## start
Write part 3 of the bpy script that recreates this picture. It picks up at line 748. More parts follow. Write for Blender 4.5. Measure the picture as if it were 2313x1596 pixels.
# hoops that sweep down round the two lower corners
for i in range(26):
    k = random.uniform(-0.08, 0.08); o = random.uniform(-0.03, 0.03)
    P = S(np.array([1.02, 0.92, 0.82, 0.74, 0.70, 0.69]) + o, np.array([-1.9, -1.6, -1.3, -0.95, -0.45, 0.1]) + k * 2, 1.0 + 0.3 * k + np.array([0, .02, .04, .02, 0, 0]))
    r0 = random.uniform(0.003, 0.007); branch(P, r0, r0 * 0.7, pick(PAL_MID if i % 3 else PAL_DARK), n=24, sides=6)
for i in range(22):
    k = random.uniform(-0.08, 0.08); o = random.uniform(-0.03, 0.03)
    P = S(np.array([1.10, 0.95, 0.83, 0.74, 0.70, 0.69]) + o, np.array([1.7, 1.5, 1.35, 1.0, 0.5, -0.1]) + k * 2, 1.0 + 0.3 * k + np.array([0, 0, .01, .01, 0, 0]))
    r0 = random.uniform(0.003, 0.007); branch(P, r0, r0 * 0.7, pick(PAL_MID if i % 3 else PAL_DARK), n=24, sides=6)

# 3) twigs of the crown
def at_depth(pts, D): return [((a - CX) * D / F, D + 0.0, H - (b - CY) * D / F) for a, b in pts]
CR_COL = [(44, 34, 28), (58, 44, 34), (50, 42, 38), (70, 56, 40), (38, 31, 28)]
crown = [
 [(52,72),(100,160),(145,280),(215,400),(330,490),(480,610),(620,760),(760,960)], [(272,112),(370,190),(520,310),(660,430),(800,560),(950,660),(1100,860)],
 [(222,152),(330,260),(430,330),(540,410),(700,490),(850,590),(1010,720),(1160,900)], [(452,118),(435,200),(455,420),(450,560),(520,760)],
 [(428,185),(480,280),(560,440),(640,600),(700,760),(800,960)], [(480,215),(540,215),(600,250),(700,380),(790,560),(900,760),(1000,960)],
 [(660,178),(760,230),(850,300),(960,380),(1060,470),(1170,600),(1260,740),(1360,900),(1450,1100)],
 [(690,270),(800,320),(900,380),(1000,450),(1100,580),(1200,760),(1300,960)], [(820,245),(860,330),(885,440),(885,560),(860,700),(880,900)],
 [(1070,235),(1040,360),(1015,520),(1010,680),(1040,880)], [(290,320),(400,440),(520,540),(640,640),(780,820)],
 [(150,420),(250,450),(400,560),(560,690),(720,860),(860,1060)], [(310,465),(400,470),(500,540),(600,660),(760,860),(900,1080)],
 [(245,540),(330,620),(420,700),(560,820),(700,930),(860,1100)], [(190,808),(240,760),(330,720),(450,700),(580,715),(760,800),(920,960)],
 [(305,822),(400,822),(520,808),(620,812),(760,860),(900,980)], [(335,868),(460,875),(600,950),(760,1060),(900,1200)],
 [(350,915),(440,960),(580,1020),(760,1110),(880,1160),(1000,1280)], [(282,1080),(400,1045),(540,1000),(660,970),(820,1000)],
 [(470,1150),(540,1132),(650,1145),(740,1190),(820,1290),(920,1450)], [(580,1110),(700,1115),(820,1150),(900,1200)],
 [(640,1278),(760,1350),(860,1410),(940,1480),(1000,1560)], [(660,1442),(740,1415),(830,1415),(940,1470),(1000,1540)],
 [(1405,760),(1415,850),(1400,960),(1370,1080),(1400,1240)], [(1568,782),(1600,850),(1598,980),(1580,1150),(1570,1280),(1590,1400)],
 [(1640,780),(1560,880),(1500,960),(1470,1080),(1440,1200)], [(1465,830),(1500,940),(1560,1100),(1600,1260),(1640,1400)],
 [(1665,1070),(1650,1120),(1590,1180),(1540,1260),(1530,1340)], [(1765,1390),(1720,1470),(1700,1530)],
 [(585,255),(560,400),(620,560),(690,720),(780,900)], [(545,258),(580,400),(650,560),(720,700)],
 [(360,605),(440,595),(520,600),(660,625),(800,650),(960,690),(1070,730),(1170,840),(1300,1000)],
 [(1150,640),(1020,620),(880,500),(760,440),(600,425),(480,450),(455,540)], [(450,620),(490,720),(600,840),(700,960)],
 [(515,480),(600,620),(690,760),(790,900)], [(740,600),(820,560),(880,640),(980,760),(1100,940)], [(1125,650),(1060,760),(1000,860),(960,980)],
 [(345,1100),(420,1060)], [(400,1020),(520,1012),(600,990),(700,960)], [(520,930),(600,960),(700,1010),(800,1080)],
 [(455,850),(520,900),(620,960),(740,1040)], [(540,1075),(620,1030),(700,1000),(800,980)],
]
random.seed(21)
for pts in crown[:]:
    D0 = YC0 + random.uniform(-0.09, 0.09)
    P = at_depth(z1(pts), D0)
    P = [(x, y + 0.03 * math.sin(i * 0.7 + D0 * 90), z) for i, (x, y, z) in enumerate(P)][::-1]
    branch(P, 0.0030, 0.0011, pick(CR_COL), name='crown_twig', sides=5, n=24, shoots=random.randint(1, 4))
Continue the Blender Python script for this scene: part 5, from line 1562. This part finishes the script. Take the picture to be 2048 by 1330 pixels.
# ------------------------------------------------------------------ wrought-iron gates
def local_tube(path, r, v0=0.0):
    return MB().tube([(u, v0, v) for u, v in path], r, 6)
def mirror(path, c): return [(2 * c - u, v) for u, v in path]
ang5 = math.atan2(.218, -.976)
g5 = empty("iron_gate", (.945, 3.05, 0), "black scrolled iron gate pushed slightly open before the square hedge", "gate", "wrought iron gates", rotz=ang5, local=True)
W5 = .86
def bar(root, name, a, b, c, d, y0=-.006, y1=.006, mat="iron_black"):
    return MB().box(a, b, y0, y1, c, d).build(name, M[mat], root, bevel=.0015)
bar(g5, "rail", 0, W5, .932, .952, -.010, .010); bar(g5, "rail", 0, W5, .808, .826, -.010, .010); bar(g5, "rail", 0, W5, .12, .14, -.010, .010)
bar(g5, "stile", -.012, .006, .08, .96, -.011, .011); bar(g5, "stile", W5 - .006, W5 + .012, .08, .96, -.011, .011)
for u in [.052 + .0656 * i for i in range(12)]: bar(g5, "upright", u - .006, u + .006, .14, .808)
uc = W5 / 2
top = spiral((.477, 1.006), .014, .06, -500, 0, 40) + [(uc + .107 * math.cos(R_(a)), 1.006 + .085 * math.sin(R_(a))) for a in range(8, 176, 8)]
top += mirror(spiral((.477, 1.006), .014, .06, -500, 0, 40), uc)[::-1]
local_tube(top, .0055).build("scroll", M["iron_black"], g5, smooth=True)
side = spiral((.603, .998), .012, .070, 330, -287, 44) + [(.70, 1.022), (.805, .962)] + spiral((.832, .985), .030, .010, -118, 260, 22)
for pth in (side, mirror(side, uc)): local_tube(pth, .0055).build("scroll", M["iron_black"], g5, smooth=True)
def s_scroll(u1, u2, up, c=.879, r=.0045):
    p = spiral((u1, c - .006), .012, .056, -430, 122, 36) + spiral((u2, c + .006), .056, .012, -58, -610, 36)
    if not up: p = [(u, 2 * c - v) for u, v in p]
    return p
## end
In the records above, locate every line with the string "picture" and copy it.

Write part 3 of the bpy script that recreates this picture. It picks up at line 748. More parts follow. Write for Blender 4.5. Measure the picture as if it were 2313x1596 pixels.
Continue the Blender Python script for this scene: part 5, from line 1562. This part finishes the script. Take the picture to be 2048 by 1330 pixels.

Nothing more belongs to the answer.